Opinion
285 A.D. 1123 140 N.Y.S.2d 404 ANNA M. SYKES, Appellant, v. GENERAL TRANSPORTATION CASUALTY AND SURETY COMPANY, Respondent, et al., Defendant. Supreme Court of New York, First Department. May 10, 1955
Appeal from a judgment of the Supreme Court at Trial Term, entered June 7, 1954, in New York County, upon an order of the court which (1) set aside the verdict of the jury in favor of the plaintiff as contrary to the law and facts and against the weight of the credible evidence, (2) dismissed the complaint, and (3) directed a verdict in favor of the defendant-respondent.
PER CURIAM
Judgment setting aside the verdict, dismissing the complaint and directing a verdict in favor of defendant should be in all respects affirmed. Plaintiff's account of the alleged fraud practiced upon her by defendant insurance company is shifting, contradictory and often pointless. Accepting the consistent portions at face value, plaintiff claims she was deceived into signing what she thought was a receipt for lost wages, but which was in reality a release of her claim for personal injuries. She was evidently misled not so much from anything she alleges defendant's representative said to her, but essentially because she jumped to the conclusion that he was a representative of her union. She does not attribute any such express representation or any suggestion of such a representation to him. Nor is there any evidence to warrant an inference that defendant's representative knew plaintiff had mistaken him for her union representative. He testified he had identified himself as an employee of the insurance company insuring the driver who figured in the accident and that he had unmistakably discussed settlement of her claim for injuries.

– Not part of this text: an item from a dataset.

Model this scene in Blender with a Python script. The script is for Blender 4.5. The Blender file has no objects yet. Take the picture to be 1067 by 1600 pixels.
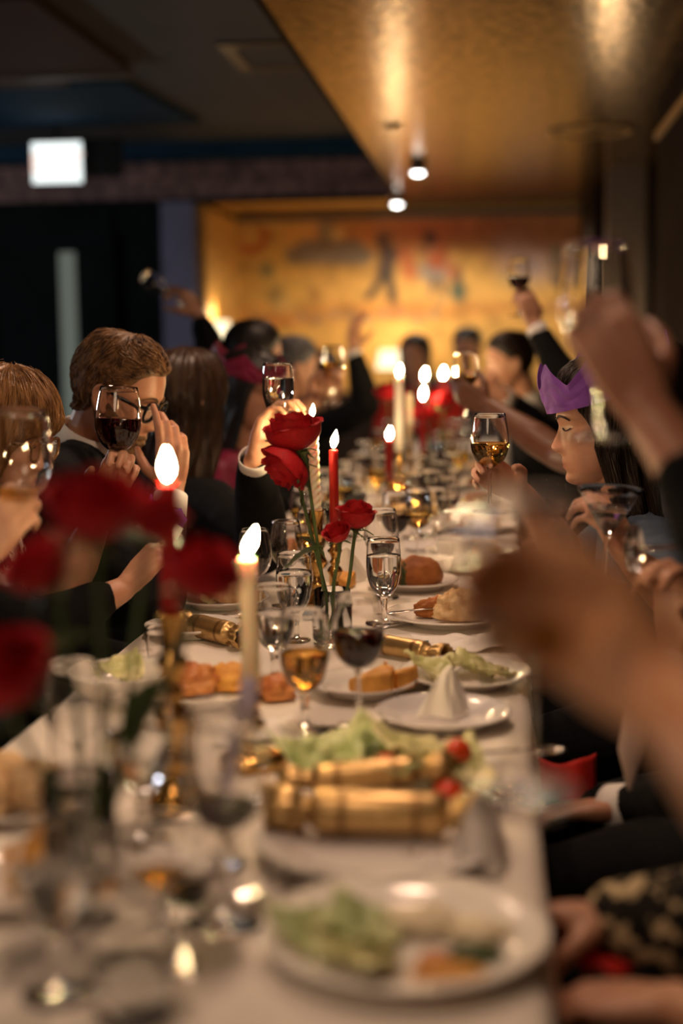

But unimpeachable testimony from a neutral source clearly establishes that plaintiff was well aware at the time of signing the release that she had settled her claim with an insurance company. An interviewer for the Department of Welfare testified that plaintiff had told her that she had settled with an insurance company in the amount stated in the release. She made this statement before she even knew she had settled her case, according to plaintiff's theory of the case. This statement also appears in the report dictated by the interviewer shortly after her interview with plaintiff.
Under the circumstances there would be no point to remanding this case for a new trial. No new evidence can possibly be presented that could salvage plaintiff's case. Her story is incredible and inadequate to establish defendant's fraud, and the opposing proof is so demolishing that were she to obtain another verdict it is clear we would be constrained to set it aside on the ground that the evidence would be insufficient to sustain her cause of action.
Peck, P. J., Cohn, Callahan, Bastow and Botein, JJ., concur.
Judgment unanimously affirmed, with costs.